►

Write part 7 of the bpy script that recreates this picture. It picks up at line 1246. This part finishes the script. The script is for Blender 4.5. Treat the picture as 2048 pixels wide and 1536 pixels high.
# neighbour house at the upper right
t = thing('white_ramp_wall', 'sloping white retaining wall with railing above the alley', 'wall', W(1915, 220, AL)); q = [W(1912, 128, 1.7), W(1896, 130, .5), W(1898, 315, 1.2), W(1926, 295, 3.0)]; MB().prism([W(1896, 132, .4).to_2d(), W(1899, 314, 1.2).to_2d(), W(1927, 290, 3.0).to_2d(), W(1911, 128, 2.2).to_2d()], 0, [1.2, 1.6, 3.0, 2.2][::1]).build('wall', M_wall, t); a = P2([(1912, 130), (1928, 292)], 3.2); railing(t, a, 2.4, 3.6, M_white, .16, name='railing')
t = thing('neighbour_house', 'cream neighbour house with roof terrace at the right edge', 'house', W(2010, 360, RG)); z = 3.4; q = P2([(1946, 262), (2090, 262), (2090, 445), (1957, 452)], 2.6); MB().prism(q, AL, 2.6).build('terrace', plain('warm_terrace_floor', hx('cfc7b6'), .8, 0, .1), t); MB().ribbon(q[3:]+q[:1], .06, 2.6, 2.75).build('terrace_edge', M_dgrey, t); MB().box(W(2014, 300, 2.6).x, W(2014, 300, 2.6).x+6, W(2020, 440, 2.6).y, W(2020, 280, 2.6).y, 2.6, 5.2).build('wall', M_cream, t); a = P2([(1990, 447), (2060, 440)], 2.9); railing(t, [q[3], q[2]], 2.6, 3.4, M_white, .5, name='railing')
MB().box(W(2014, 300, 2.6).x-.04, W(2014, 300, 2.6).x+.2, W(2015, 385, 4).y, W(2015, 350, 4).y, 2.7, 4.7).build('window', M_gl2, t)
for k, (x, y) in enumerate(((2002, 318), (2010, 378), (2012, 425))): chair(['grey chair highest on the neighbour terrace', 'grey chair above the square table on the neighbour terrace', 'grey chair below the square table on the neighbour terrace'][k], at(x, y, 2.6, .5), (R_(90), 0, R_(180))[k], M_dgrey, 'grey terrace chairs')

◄

Transcribe all lines as written.

_The result_:
Write part 7 of the bpy script that recreates this picture. It picks up at line 1246. This part finishes the script. The script is for Blender 4.5. Treat the picture as 2048 pixels wide and 1536 pixels high.
# neighbour house at the upper right
t = thing('white_ramp_wall', 'sloping white retaining wall with railing above the alley', 'wall', W(1915, 220, AL)); q = [W(1912, 128, 1.7), W(1896, 130, .5), W(1898, 315, 1.2), W(1926, 295, 3.0)]; MB().prism([W(1896, 132, .4).to_2d(), W(1899, 314, 1.2).to_2d(), W(1927, 290, 3.0).to_2d(), W(1911, 128, 2.2).to_2d()], 0, [1.2, 1.6, 3.0, 2.2][::1]).build('wall', M_wall, t); a = P2([(1912, 130), (1928, 292)], 3.2); railing(t, a, 2.4, 3.6, M_white, .16, name='railing')
t = thing('neighbour_house', 'cream neighbour house with roof terrace at the right edge', 'house', W(2010, 360, RG)); z = 3.4; q = P2([(1946, 262), (2090, 262), (2090, 445), (1957, 452)], 2.6); MB().prism(q, AL, 2.6).build('terrace', plain('warm_terrace_floor', hx('cfc7b6'), .8, 0, .1), t); MB().ribbon(q[3:]+q[:1], .06, 2.6, 2.75).build('terrace_edge', M_dgrey, t); MB().box(W(2014, 300, 2.6).x, W(2014, 300, 2.6).x+6, W(2020, 440, 2.6).y, W(2020, 280, 2.6).y, 2.6, 5.2).build('wall', M_cream, t); a = P2([(1990, 447), (2060, 440)], 2.9); railing(t, [q[3], q[2]], 2.6, 3.4, M_white, .5, name='railing')
MB().box(W(2014, 300, 2.6).x-.04, W(2014, 300, 2.6).x+.2, W(2015, 385, 4).y, W(2015, 350, 4).y, 2.7, 4.7).build('window', M_gl2, t)
for k, (x, y) in enumerate(((2002, 318), (2010, 378), (2012, 425))): chair(['grey chair highest on the neighbour terrace', 'grey chair above the square table on the neighbour terrace', 'grey chair below the square table on the neighbour terrace'][k], at(x, y, 2.6, .5), (R_(90), 0, R_(180))[k], M_dgrey, 'grey terrace chairs')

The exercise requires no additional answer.